Estava finalizando a Edição 85 do Empório de Notícias quando senti um delicioso cheiro de carne de porco, que exalava do outro lado da rua. Vinha do bar do Dija, o glorioso Dija Gastronomia, que preparava um lombo com feijão tropeiro, digno dos melhores restaurantes do país.
Atravessei a rua e encontrei no bar um movimento incomum. A freguesia também era um pouco diferente da formada por alguns dos caras mais bacanas da cidade que, diariamente, travam discussões acaloradas sobre Lacerda, Brasil Império e que passam horas tentando lembrar o nome da filha do Getúlio. "Ivete!" - Gritou Djair.
Depois da primeira cerveja, liguei as peças. Notei que aquelas pessoas que não via há tempos, faziam parte de algo que me trazia profundas lembranças. Tratava-se de foliões dos Democráticos que chegavam ao morro do Zé da Silva, o que me fez lembrar do meu pai, do meu avô, do senhor Hugo, do meu amigo Marcelo, da estimada Dona Lydia e de tantas figuras que traziam vida e alegria ao bairro.
O morro nunca mais foi o mesmo sem eles. Tatau estaria fazendo alguma piada entre os boêmios. Meu pai deveria estar correndo de um lado pra outro com fios enrolados nas mãos. Possivelmente, Marcelo estaria acendendo foguetes com uma bituca de cigarro, na esquina do Grupão. Seu Hugo não esconderia o choro.
A rua ficou apinhada de foliões com camisetas pretas, antes do anoitecer. Um carro de som ousou tocar o hino do bloco e vi os olhos de muitos foliões marejarem. Olhei para a janela de casa e vi minha mãe soluçar enquanto Carlos Brejeira prendia os cordões da faixa em um suporte que meu pai deixou. "Está tudo pronto. É só encaixar." - Ele disse.
Quando tocou "bandeira branca" vi aquele morro vivo novamente e pensei: "Por que deixamos que a prefeitura destruísse a nossa tradição?" Entra gestão e sai gestão e vejo o maior patrimônio cultural do povo santa-ritense se transformar em joguete político. Não temos muita escolha. Os tempos são outros. Precisamos de apoio e se decidirmos descer a praça, não teremos suporte porque, para alguns, é muito bom que os blocos desfilem como uma parada militar em uma avenida curta, em frente a arquibancadas de rodeio.
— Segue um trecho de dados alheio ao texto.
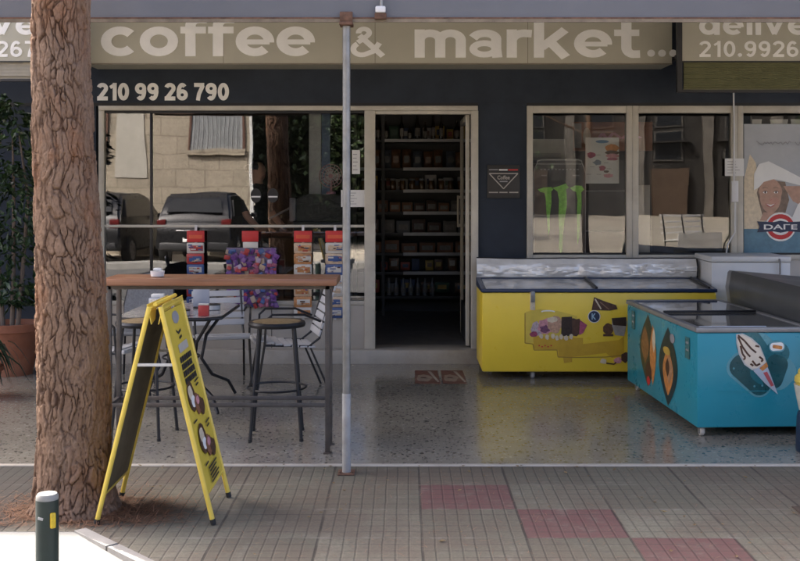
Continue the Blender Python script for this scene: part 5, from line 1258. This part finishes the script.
MB().tube([(.1, -.018, 1.528), (.107, 0, 1.527), (.1, .018, 1.528)], .0045, mat('lips', (.35, .10, .09), .5), 6).build('mouth', per)
place(per, (-1.53, 11.32, .30), R(-28))
tag(MB().b2(-2.5, -1.16, 11.02, 12.2, .129, .299, CD).build('platform', None, origin=(-1.8, 11.6, .13)), 'low dark platform left of the shop counter', 'platform')

# ------------------------------------------------------------------ across the road (seen mirrored in the panes)
STONE = stone_mat()
t = thing('stone_building', 'sunlit beige stone building across the road with a barred window', 'building', (-9, -8.6, -.14))
MB().prism([(-16, -8.6), (-4.25, -8.6), (-5.6, -14), (-16, -14)], (0, 0, -.3), (1, 0, 0), (0, 1, 0), (0, 0, 7.8), STONE).build('wall', t)
MB().b2(-4.249, -4.17, -8.68, -8.57, -.2, 7.5, mat('corner_trim_white', (.5, .5, .48), .7)).build('corner_trim', t)
for xa, xb in ((-5.85, -4.45), (-9.6, -8.2), (-12.8, -11.4)):
    mb = MB(); z0, z1 = 2.75, 3.95
    mb.b2(xa-.08, xb+.08, -8.6, -8.5, z0-.14, z0, STONE); mb.b2(xa-.06, xa, -8.599, -8.54, z0, z1, BROWN); mb.b2(xb, xb+.06, -8.599, -8.54, z0, z1, BROWN); mb.b2(xa-.06, xb+.06, -8.599, -8.54, z1, z1+.06, BROWN)
    for k in range(1, 12): x = xa+(xb-xa)*k/12; mb.tube([(x, -8.545, z0), (x, -8.545, z1)], .008, BLACKM, 6)
    wo = mb.build('window', t); MB().b2(xa, xb, -8.599, -8.585, z0, z1, mat('curtained_pane', (.26, .27, .27), .3, var=.15, vs=2)).build('pane', wo)
MB().b2(-7.9, -7.1, -8.6, -8.58, 2.0, 5.2, mat('render_patch', (.34, .32, .275), .9, var=.1)).build('render_patch', t)
CARB = mat('black_car_paint', (.010, .010, .011), .3, coat=.25); CGLS = mat('car_glass', (.008, .009, .010), .22); TYRE = mat('tyre_rubber', (.02, .02, .02), .8); RIMM = mat('alloy_rim', (.35, .35, .36), .3, .8); CHR = mat('chrome_trim', (.6, .6, .6), .15, 1)
def suv(label, loc, rz, hs=1):
    t = thing('parked_car', label, 'car', (0, 0, 0), 'cars parked across the road')
    # local: rear at +Y, x width, z up from ground
    prof = [(-2.15, .42), (-2.2, .62), (-2.1, .92), (-1.2, 1.06), (-.45, 1.60), (.2, 1.72), (1.5, 1.70), (1.98, 1.22), (2.1, 1.0), (2.16, .60), (2.1, .34), (-2.0, .30)]
    vs_ = []
    for s, wz in ((-1, 1), (1, 1)):
        for (y_, z_) in prof: vs_.append((s*(.90-.17*max(0, z_-.95)/.77), y_, z_))
    n_ = len(prof); vs_ += [(0, (y_+.04 if y_ > 0 else y_-.04), z_+(.03 if z_ > 1 else 0)) for (y_, z_) in prof]
    fs_ = [tuple(range(n_)), tuple(range(2*n_-1, n_-1, -1))]
    for i in range(n_): j = (i+1) % n_; fs_ += [(i, j, 2*n_+j, 2*n_+i), (2*n_+i, 2*n_+j, n_+j, n_+i)]
    bm = bmesh.new(); bv = [bm.verts.new(v) for v in vs_]; [bm.faces.new([bv[k] for k in f]) for f in fs_]
    bmesh.ops.recalc_face_normals(bm, faces=bm.faces); bmesh.ops.bevel(bm, geom=[e for e in bm.edges if e.calc_face_angle(0) > .3], offset=.06, segments=3, affect='EDGES'); bm.verts.index_update()
    MB().add([v.co.copy() for v in bm.verts], [[v.index for v in f.verts] for f in bm.faces], CARB).build('body', t, smooth=50); bm.free()
    MB().prism([(-.66, 0), (.66, 0), (.58, .44), (-.58, .44)], (0, 2.02, 1.24), (1, 0, 0), (0, -.69, .72), (0, .02, .02), CGLS).build('rear_window', t)
    MB().prism([(-.66, 0), (.66, 0), (.58, .62), (-.58, .62)], (0, -1.17, 1.1), (1, 0, 0), (0, .8, .6), (0, -.02, .02), CGLS).build('windscreen', t)
    for s in (-1, 1):
        MB().prism([(-1.0, 1.12), (1.62, 1.14), (1.4, 1.56), (-.3, 1.56)], (s*.885, 0, 0), (0, 1, 0), (-s*.165, 0, 1), (s*.16*0+s*.165, 0, 0), CGLS).build('side_window', t)
        mb = MB(); mb.box((s*.76, 2.10, 1.0), (.22, .07, .2), mat('dark_tail_light', (.09, .012, .012), .2), .02); mb.build('tail_light', t)
        mb = MB(); mb.box((s*.66, -2.17, .80), (.3, .08, .14), CHR, .02); mb.build('headlight', t)
        mb = MB(); mb.box((s*.98, -.75, 1.12), (.14, .1, .12), CARB, .03); mb.build('wing_mirror', t)
        for yy in (-1.35, 1.32):
            w_ = MB().lathe([(.24, -.1), (.33, -.09), (.345, 0), (.33, .09), (.24, .1)], (s*.82, yy, .345), TYRE, 28, 'X').build('wheel', t); MB().lathe([(.02, -.105), (.235, -.103), (.235, .103), (.02, .105)], (s*.82, yy, .345), RIMM, 20, 'X').build('rim', w_)
    MB().box((0, 2.17, .62), (.5, .02, .11), WHITE, .004).build('number_plate', t); MB().box((0, 2.145, .84), (.8, .05, .03), CHR, .01).build('chrome_strip', t)
    mb = MB(); mb.box((0, 2.12, .47), (1.6, .12, .18), mat('bumper_grey', (.03, .03, .032), .5), .04); mb.build('bumper', t)
    return place(t, loc, rz)
cA = suv('black parked car with its rear to the road, nearer the white building corner', (-4.88, -6.05, -.13), 0)
dup(cA, 'black parked car with its rear to the road, further left along the stone wall', (-7.35, -6.2, -.13), R(4))
# white slatted bench on the lot
WB = mat('white_bench_paint', (.74, .73, .70), .55, var=.06, stain=(.5, .45, .38), st=.4)
t = thing('white_bench', 'white slatted bench standing on the pale lot across the road', 'bench', (0, 0, 0))
for k in range(6): MB().b2(-.95, .95, -.04+k*.09, .035+k*.09, .43, .455, WB, .004).build('slat', t)
mb = MB()
for z in (.62, .78, .94, 1.10): mb.box((0, -.09-.12*(z-.45), z), (1.9, .025, .06), WB, .004, rot=(R(8), 0, 0))
mb.build('backrest', t)
for x in (-.85, 0, .85):
    mb = MB(); mb.tube([(x, .42, 0), (x, .40, .43)], .025, BLACKM, 8); mb.tube([(x, -.03, 0), (x, -.06, .43), (x, -.17, 1.14)], .022, BLACKM, 8); mb.tube([(x, .42, .42), (x, -.06, .42)], .02, BLACKM, 8); mb.build('leg', t)
MB().b2(-.95, .95, .46, .475, .10, .62, WB).build('front_board', t)
place(t, (7.6, -8.2, -.14), R(-38))
BKW = mat('grey_garden_wall', (.055, .055, .058), .9, var=.15, vs=2, bump=.3)
tag(MB().b2(-8, 5.5, -50.3, -50, -.3, 5.4, BKW).build('garden_wall', None, origin=(-1, -50, -.14)), 'long dark grey wall at the back of the lot across the road', 'wall')
HDG = leaf_mat('hedge_leaves', (.012, .024, .010), (.028, .045, .018), .6)
TL = [leaf_mat('lot_tree_leaves', (.02, .045, .012), (.055, .085, .025), .5)]
def btree(label, x, y, h, r, seed, n=7000, trunk=.16, name='broadleaf_tree', grp='dark trees across the road'):
    q = random.Random(seed); t = thing(name, label, 'tree', (x, y, -.14), grp)
    mb = MB(); mb.tube([(x, y, -.14), (x+.1, y, h*.3), (x-.05, y+.1, h*.75)], [trunk, trunk*.75, trunk*.3], BARK, 10)
    for k in range(6): a = k*1.05+seed; mb.tube([(x, y, h*.3+k*.15), (x+r*.6*math.cos(a), y+r*.6*math.sin(a), h*.55+k*.2)], [trunk*.4, .02], BARK, 6)
    mb.build('trunk', t); mb = MB()
    cl = [Vector((x+q.gauss(0, r*.5), y+q.gauss(0, r*.45), h*.62+q.gauss(0, h*.17))) for _ in range(40)]
    for k in range(n):
        c_ = q.choice(cl); p = c_+Vector((q.gauss(0, 1), q.gauss(0, 1), q.gauss(0, .8)))*r*.22
        if p.z < h*.2: continue
        leaf(mb, p, Vector((q.gauss(0, 1), q.gauss(0, 1), q.gauss(-.3, .7))).normalized(), Vector((q.gauss(0, .5), q.gauss(0, .5), 1)).normalized(), r*.10, r*.032, TL[0])
    mb.build('crown', t, smooth=0)
for k, (x, y, h, r, lab) in enumerate(((-1.6, -16, 6.5, 2.6, 'dark leafy tree just right of the stone building across the road'), (3.0, -44, 9, 4, 'broad dark tree in the middle of the lot across the road'), (30, -42, 10, 4.2, 'rightmost dark tree across the road'), (-10, -30, 11, 4.5, 'dark tree rising behind the stone building'))):
    btree(lab, x, y, h, r, k)
q = random.Random(77)
t = thing('backdrop_hedge', 'tall dark hedge added across the road to darken the long window reflection', 'hedge', (-2.2, -15, -.14))  # hedge added to give the long window a dark reflection
MB().b2(-5.0, 1.6, -15.25, -14.9, -.1, 4.4, mat('hedge_core_dark', (.02, .022, .014), .95, var=.5, vs=9, bump=1, bs=20)).build('core_slab', t)  # solid slab added to stop bright ground showing between the leaves
MB().tube([(-4.5, -15, .1), (-2, -15, .3), (1.2, -15, .1)], .12, BARK, 8).build('stem', t)
mb = MB()
for k in range(15000):
    p = Vector((q.uniform(-5.2, 1.8), -15+q.gauss(0, .5), -.1+5.6*q.random()))
    if p.z > 4.9+.6*noise.noise(Vector((p.x*1.5, 0, 0))): continue
    leaf(mb, p, Vector((q.gauss(0, 1), q.gauss(.3, 1), q.gauss(.2, .8))).normalized(), Vector((q.gauss(0, .5), q.gauss(0, .5), 1)).normalized(), .17, .055, HDG)
mb.build('foliage', t, smooth=0)
GRB = mat('grey_brown_render', (.028, .025, .022), .9, var=.5, vs=.5, bump=.3, stain=(.06, .053, .045), st=.8)
t = thing('grey_building', 'grey brown rendered building at the back of the lot behind the white bench', 'building', (18, -50, -.14))
MB().b2(5.6, 34, -60, -50, -.3, 12, GRB).build('wall', t)
for k in range(7):
    MB().b2(5.9+k*4.5, 6.5+k*4.5, -49.998, -49.6, -.3, 12, mat('pale_pilaster', (.15, .135, .115), .9, var=.3, vs=1)).build('pilaster', t)
for k in range(3):
    MB().b2(7.0+k*9, 9.2+k*9, -49.99, -49.4, -.2, 3.0, mat('brown_shutter', (.085, .055, .035), .7, var=.3, vs=2)).build('shutter', t)
for k in range(6):
    for z in (3.4, 5.6, 8.6):
        x = 7.2+k*4.5; wo = MB().b2(x, x+1.8, -49.999, -49.93, z, z+2, mat('dull_shutter_frame', (.075, .07, .062), .6)).build('window', t)
        MB().b2(x+.12, x+1.68, -49.929, -49.91, z+.1, z+1.9, mat('dark_window_glass', (.02, .022, .025), .05)).build('pane', wo)
    MB().b2(6.8+k*4.5, 9.4+k*4.5, -49.999, -49.3, 4.6, 4.75, GRB).build('balcony', t)
# bare twigged young tree in the right-hand pit
t = thing('street_tree', 'young bare twigged street tree in the paved pit at the right', 'tree', (2.62, 5.6, 0))
mb = MB(); mb.tube([(2.62, 5.6, -.05), (2.6, 5.6, 1.2), (2.66, 5.62, 2.6), (2.6, 5.6, 4.2)], [.06, .05, .042, .015], BARK, 12); mb.build('trunk', t)
mb = MB(); mb.tube([(2.655, 5.62, 2.45), (2.2, 5.6, 2.66), (1.93, 5.6, 2.80), (1.78, 5.6, 3.0)], [.02, .013, .011, .006], BARK, 8); mb.tube([(2.05, 5.6, 2.735), (1.985, 5.6, 2.84), (1.96, 5.6, 3.05)], [.008, .007, .004], BARK, 6)
for k in range(9): a = k*2.4; mb.tube([(2.62, 5.6, 2.7+k*.15), (2.62+.7*math.cos(a), 5.6+.7*math.sin(a), 3.2+k*.15)], [.014, .004], BARK, 6)
mb.build('branch', t)

# ------------------------------------------------------------------ camera, sky, sun
cam = bpy.data.cameras.new('camera'); co = bpy.data.objects.new('camera', cam); C.objects.link(co); S.camera = co
co.location = (0, 0, 1.7); co.rotation_euler = (R(90), 0, 0); cam.lens = 49.5; cam.sensor_width = 36
cam.shift_x = -(PX-400)/800; cam.shift_y = -(280.5-PY)/800; cam.clip_end = 1500; cam.clip_start = .05
EL = R(46); sd = Vector((-.72*math.cos(EL), .694*math.cos(EL), math.sin(EL))).normalized()
w = bpy.data.worlds.new('World'); S.world = w; w.use_nodes = True; nt = w.node_tree
sky = nt.nodes.new('ShaderNodeTexSky'); sky.sky_type = 'NISHITA'; sky.sun_disc = False; sky.sun_elevation = EL; sky.sun_rotation = math.atan2(sd.x, sd.y)
sky.air_density, sky.dust_density, sky.ozone_density = AIR, DUST, OZONE
bg = nt.nodes['Background']; nt.links.new(sky.outputs[0], bg.inputs[0]); bg.inputs[1].default_value = SKY_STRENGTH
sun = bpy.data.lights.new('sun', 'SUN'); sun.energy = SUN_STRENGTH; sun.angle = R(.5); sun.color = (1, .95, .86)
so = bpy.data.objects.new('sun', sun); C.objects.link(so); so.rotation_euler = (-sd).to_track_quat('-Z', 'Y').to_euler(); so.location = (-8, 8, 14)
vs = S.view_settings; S.display_settings.display_device = 'sRGB'; vs.view_transform = 'Standard'; vs.look = 'None'; vs.gamma = 1; vs.exposure = EXPOSURE; vs.use_curve_mapping = False
S.render.engine = 'CYCLES'; cy = S.cycles; cy.use_denoising = True; cy.max_bounces = 10; cy.diffuse_bounces = 5; cy.glossy_bounces = 5; cy.transparent_max_bounces = 16; cy.transmission_bounces = 4
cy.caustics_reflective = False; cy.sample_clamp_indirect = 6
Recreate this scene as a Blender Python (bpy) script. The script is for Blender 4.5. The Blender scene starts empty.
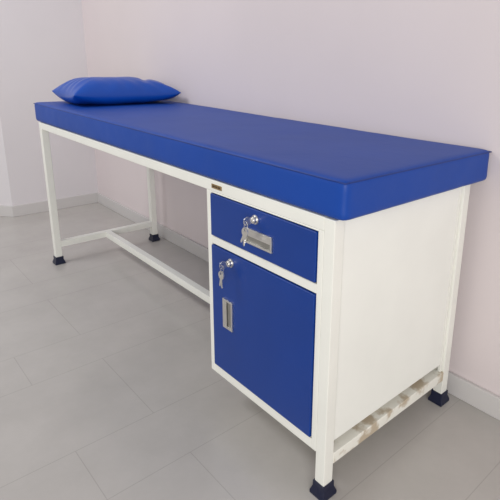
import bpy, bmesh, math, random
from mathutils import Vector, Matrix, noise
random.seed(3)
sc=bpy.context.scene
sc.view_settings.view_transform='Standard'
COL=bpy.context.collection
def lin(c):
    return tuple([((x/255)/12.92 if x/255<=0.04045 else (((x/255)+0.055)/1.055)**2.4) for x in c])+(1,)
# ---------- materials ----------
def mat(name,rgb,rough=0.5,metal=0,spec=0.5,var=0.0,vscale=5,bump=0,bscale=200,coat=0):
    m=bpy.data.materials.new(name);m.use_nodes=True
    nt=m.node_tree;b=nt.nodes['Principled BSDF']
    b.inputs['Base Color'].default_value=lin(rgb);b.inputs['Roughness'].default_value=rough
    b.inputs['Metallic'].default_value=metal;b.inputs['Specular IOR Level'].default_value=spec
    b.inputs['Coat Weight'].default_value=coat
    tc=nt.nodes.new('ShaderNodeTexCoord')
    if var:
        n=nt.nodes.new('ShaderNodeTexNoise');n.inputs['Scale'].default_value=vscale;n.inputs['Detail'].default_value=4
        nt.links.new(tc.outputs['Object'],n.inputs['Vector'])
        r=nt.nodes.new('ShaderNodeValToRGB');r.color_ramp.elements[0].position=.3;r.color_ramp.elements[1].position=.7
        c=lin(rgb)
        r.color_ramp.elements[0].color=tuple(x*(1-var) for x in c[:3])+(1,)
        r.color_ramp.elements[1].color=tuple(min(1,x*(1+var)) for x in c[:3])+(1,)
        nt.links.new(n.outputs['Fac'],r.inputs['Fac']);nt.links.new(r.outputs['Color'],b.inputs['Base Color'])
    if bump:
        n=nt.nodes.new('ShaderNodeTexNoise');n.inputs['Scale'].default_value=bscale;n.inputs['Detail'].default_value=3
        nt.links.new(tc.outputs['Object'],n.inputs['Vector'])
        bp=nt.nodes.new('ShaderNodeBump');bp.inputs['Strength'].default_value=bump;bp.inputs['Distance'].default_value=.004
        nt.links.new(n.outputs['Fac'],bp.inputs['Height']);nt.links.new(bp.outputs['Normal'],b.inputs['Normal'])
    return m
M_white=mat('white_enamel',(235,235,228),.42,var=.03,vscale=6,bump=.05,bscale=60)
M_panel=mat('white_panel',(240,241,235),.4,var=.03,vscale=4,bump=.08,bscale=8)
M_stain=mat('stained_enamel',(236,235,226),.5,bump=.15,bscale=40)
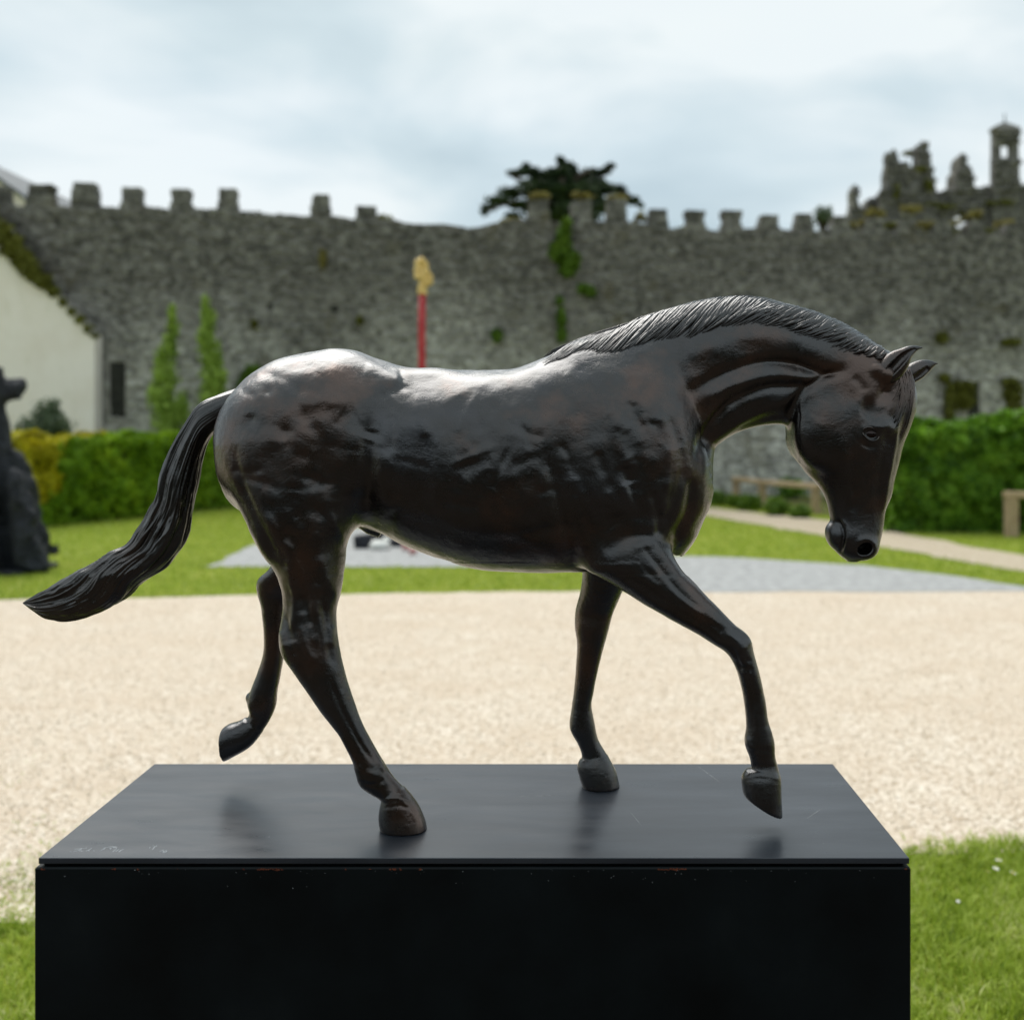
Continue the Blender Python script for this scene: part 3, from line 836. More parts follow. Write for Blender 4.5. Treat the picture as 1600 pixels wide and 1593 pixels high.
# merlons: [left px, right px, top row, flare]
MER = [(-410, -368, 283), (-340, -298, 285), (-272, -230, 285), (-206, -164, 286), (-140, -98, 287), (-72, -38, 289), (-16, 16, 290), (42, 85, 287), (112, 153, 284), (189, 224, 290), (267, 299, 292), (341, 371, 294), (486, 516, 303), (557, 588, 321),
       (826, 858, 312), (893, 924, 312), (949, 979, 311), (1014, 1043, 324), (1072, 1101, 327), (1129, 1159, 328), (1186, 1216, 334), (1242, 1270, 331), (1298, 1328, 337),
       (1350, 1380, 340), (1402, 1432, 343), (1459, 1487, 346), (1510, 1539, 346), (1568, 1598, 348), (1628, 1658, 350)]
for i, (x0, x1, ty) in enumerate(MER):
    sft = (CX - (x0 + x1) / 2) * 0.15 / 25
    a0, d0 = wall_at(x0 + max(0, -sft)); a1, d1 = wall_at(x1 - max(0, sft)); am = (a0 + a1) / 2; dm = (d0 + d1) / 2
    zt = gz(ty, dm); zb_ = top_z(am) - 0.06
    parts = []
    # coursed, slightly flared, with a cap course overhanging
    zc = zb_; rr_ = np.random.default_rng(100 + i)
    course = []
    while zc < zt - 0.05:
        hh = min(rr_.uniform(.12, .2), zt - zc)
        course.append((zc, hh)); zc += hh
    nC = len(course)
    for j, (zc, hh) in enumerate(course):
        t = j / max(1, nC - 1)
        fl = 0.05 * (1 - t) ** 3 + (0.012 if j == nC - 1 else 0) + rr_.uniform(-.02, .02)
        L_, R_ = a0 - fl, a1 + fl
        if j == nC - 1 and rr_.uniform() < .5: L_ += rr_.uniform(0, .12)
        cuts = [L_] + ([L_ + (R_ - L_) * rr_.uniform(.35, .65)] if j < nC else []) + [R_]
        for q0, q1 in zip(cuts[:-1], cuts[1:]):
            if q1 - q0 < 0.08: continue
            b3, f3 = bevel_box(q0 + .006, q1 - .006, rr_.uniform(-0.02, .03), 0.36 + rr_.uniform(-.02, .02), zc + .004, zc + hh - .004, 0.012)
            W3 = wallw(b3[:, 0], -b3[:, 1], b3[:, 2]) + rr_.uniform(-.008, .008, b3.shape)
            parts.append((W3, f3))
    mo = empty("tmp", (0, 0, 0), None, None) if False else None
    core = box(a0 + .03, a1 - .03, .05, .33, zb_, zt - .03)
    m_o = put("merlon", wallw(core[0][:, 0], -core[0][:, 1], core[0][:, 2]), core[1], M_MORTAR, wall_root)
    for v_, f_ in parts:
        put("stone", v_, f_, M_STONE, m_o)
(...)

Quando descíamos do morro, era uma diversão para nós. Partíamos da rua mais tradicional e contornávamos o ponto zero da cidade, o lugar mais democrático, a praça Santa Rita. Não foi Castro Alves quem disse que "A praça Santa Rita é do povo, como ó céu é do avião?" Da avenida, não estamos em nosso território. Somos muito mais uma peça no tabuleiro do populismo do que mantenedores de um ritual que poderia perdurar por anos.
Ontem, eu vi muito mais gente madura, do que nova. Este hiato causado pela falta de apoio a uma tradição iniciada por nossos avós e bisavós pode ter feito com que os blocos passassem a respirar com ajuda de aparelhos. Portanto, não posso deixar em branco minha decepção por tamanha insensibilidade de nossos governantes. Não falo dessa, ou de outras gestões em particular, mas de todas, sem exceção. Desde que decidiram deformar nosso ritual em nome de um suposto conforto, o projeto mais genuíno de todos foi condenado. Se não voltar ao que era antes, a tradição vai ser interrompida e quando as futuras gerações olharem para trás e perguntarem porque o carnaval de rua acabou, devem saber a verdade.
Portanto, meus caros, se queremos contribuir para que Santa Rita seja realmente uma "Cidade Criativa", devemos empreender novas ações, mas nunca nos esquecermos da mais tradicional de todas: os nossos antigos carnavais. Saudações Democráticas.